La demande d’une nation séparée est renforcée par la répression en cours et la guerre brutale menée par les Rajapakse, qui a tué des dizaines de milliers de personnes et en a fait disparaître encore plus. Inévitablement, une partie des Tamouls s’est réjouie de l’incendie de la maison de la famille Rajapakse, en se rappelant combien de maisons avaient été brûlées dans le nord. Mais un mouvement fort avec des perspectives et des revendications claires peut surmonter le passé brutal. L’unité sur la base de revendications et de perspectives claires est possible. C’est une telle unité qui sera beaucoup plus forte – et qui sera absolument inébranlable par les forces de l’État.

Beaucoup craignent également le retour au pouvoir d’éléments chauvins sources de divisions.
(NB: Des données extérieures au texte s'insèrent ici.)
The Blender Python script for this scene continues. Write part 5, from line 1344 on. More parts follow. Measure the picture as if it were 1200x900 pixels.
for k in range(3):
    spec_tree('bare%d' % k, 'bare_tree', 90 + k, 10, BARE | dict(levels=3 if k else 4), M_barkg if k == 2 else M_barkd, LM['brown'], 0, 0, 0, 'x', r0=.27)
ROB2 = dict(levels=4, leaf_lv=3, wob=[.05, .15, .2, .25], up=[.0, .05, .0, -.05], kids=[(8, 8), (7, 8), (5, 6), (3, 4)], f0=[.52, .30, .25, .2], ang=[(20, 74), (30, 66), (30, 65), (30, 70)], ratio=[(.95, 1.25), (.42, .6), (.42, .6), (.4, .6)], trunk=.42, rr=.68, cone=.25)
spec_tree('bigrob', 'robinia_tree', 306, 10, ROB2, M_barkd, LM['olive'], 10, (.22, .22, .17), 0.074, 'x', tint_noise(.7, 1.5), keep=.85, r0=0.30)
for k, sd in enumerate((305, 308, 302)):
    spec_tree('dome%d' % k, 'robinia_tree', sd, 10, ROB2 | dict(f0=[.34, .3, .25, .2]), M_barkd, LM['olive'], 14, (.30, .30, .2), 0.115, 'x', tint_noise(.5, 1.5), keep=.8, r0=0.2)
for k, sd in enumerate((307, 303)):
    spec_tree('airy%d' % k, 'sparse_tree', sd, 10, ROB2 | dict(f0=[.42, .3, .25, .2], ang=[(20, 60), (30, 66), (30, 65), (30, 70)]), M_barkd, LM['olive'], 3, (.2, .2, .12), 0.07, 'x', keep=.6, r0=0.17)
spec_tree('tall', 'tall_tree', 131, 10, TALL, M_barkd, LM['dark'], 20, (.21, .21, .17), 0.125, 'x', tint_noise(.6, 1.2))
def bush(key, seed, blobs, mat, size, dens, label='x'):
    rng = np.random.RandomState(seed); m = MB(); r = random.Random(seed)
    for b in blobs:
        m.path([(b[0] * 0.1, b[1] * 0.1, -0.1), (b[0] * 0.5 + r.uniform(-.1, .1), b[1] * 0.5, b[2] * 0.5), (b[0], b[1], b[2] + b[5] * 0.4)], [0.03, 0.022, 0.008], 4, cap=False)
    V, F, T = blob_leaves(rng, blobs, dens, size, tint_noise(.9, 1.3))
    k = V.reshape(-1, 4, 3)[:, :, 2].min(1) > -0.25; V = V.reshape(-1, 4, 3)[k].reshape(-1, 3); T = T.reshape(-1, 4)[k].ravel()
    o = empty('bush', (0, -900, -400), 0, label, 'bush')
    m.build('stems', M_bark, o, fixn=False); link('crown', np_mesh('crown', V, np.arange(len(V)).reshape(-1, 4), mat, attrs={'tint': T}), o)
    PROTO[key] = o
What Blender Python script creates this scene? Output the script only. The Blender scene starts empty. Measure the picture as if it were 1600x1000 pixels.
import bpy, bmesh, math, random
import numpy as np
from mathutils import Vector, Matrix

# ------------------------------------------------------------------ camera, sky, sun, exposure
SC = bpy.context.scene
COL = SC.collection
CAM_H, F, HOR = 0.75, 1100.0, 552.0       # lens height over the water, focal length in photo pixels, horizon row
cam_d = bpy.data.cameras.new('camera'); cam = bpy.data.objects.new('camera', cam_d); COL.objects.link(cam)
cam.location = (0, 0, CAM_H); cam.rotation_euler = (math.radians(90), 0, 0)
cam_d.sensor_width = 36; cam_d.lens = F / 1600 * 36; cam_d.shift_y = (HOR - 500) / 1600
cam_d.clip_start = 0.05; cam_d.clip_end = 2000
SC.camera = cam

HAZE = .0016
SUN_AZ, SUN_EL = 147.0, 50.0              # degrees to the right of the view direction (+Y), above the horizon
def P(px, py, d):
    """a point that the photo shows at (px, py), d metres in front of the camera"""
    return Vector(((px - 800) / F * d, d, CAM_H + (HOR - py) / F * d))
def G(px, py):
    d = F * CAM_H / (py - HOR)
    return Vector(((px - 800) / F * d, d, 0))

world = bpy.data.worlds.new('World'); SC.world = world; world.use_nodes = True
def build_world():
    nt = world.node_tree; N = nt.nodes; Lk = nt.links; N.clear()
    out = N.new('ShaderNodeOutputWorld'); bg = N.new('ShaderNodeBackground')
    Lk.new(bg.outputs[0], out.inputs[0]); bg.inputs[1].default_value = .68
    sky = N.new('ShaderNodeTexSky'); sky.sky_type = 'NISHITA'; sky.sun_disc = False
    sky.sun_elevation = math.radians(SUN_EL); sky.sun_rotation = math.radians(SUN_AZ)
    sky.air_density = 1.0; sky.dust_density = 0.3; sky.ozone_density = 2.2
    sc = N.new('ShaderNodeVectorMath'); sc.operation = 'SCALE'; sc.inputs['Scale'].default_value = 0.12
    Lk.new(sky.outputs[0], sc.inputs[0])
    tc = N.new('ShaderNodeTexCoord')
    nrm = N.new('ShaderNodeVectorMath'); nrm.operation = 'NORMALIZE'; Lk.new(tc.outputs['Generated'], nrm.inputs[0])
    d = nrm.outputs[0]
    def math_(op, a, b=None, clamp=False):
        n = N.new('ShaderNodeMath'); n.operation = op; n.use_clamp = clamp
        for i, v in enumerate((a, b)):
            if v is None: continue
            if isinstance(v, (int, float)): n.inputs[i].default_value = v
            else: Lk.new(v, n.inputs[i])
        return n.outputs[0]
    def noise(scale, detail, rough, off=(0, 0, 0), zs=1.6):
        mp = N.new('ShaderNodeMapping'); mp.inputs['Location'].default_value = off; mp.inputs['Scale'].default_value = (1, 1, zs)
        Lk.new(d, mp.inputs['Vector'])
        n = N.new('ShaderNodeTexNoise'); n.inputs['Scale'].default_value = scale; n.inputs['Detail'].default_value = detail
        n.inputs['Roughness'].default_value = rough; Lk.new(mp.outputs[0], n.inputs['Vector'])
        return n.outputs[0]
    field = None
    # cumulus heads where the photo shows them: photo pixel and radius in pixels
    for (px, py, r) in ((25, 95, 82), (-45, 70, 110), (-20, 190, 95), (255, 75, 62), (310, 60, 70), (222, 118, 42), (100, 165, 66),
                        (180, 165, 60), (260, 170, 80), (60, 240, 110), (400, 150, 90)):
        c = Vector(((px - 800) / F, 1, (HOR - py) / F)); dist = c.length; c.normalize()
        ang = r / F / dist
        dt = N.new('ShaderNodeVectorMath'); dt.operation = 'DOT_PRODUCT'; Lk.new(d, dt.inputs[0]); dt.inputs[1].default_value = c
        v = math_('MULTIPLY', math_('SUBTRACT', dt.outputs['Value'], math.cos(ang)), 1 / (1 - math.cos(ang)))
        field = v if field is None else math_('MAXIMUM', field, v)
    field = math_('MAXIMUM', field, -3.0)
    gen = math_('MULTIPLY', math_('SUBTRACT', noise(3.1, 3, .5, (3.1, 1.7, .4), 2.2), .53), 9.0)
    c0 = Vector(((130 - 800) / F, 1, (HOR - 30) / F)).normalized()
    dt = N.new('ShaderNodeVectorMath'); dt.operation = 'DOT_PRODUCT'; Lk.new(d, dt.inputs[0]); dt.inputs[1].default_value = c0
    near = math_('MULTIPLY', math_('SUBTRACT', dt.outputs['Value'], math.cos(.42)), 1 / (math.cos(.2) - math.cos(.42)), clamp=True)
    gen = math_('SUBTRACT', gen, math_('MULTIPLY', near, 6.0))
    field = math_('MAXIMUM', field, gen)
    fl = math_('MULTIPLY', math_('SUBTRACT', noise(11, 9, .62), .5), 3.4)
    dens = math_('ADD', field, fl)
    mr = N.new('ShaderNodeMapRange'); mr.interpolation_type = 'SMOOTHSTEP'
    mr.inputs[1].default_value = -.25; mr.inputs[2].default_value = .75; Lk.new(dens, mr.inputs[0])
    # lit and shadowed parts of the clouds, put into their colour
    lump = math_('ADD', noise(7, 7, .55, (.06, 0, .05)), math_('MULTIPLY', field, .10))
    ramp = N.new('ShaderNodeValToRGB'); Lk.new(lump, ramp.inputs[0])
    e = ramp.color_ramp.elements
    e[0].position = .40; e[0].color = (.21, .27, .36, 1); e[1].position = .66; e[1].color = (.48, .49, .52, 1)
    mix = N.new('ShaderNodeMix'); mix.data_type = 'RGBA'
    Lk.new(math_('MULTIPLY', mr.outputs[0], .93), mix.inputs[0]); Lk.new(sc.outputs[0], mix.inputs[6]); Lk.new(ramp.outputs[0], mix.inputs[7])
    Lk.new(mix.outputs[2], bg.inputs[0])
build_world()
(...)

Nous avons déjà commencé à voir des organisations chauvines bouddhistes liées à Gotabaya descendre dans la rue et lancer des attaques – notamment contre les commerces de la minorité musulmane, etc. Cela pourrait conduire à de nouveaux affrontements. À moins que ces forces ne soient vaincues de manière décisive et qu’un gouvernement des travailleurs et des pauvres ne soit mis en place, le danger d’un retour de la famille de Mahinda ne peut être exclu. Le Sri Lanka se trouve à un moment crucial. Bien que la situation actuelle soit désastreuse pour des millions de personnes, elle offre également l’opportunité de former un gouvernement des travailleurs et des pauvres qui puisse servir les intérêts du peuple. Il s’agira d’une avancée considérable, non seulement pour le Sri Lanka, mais aussi pour la région et au-delà.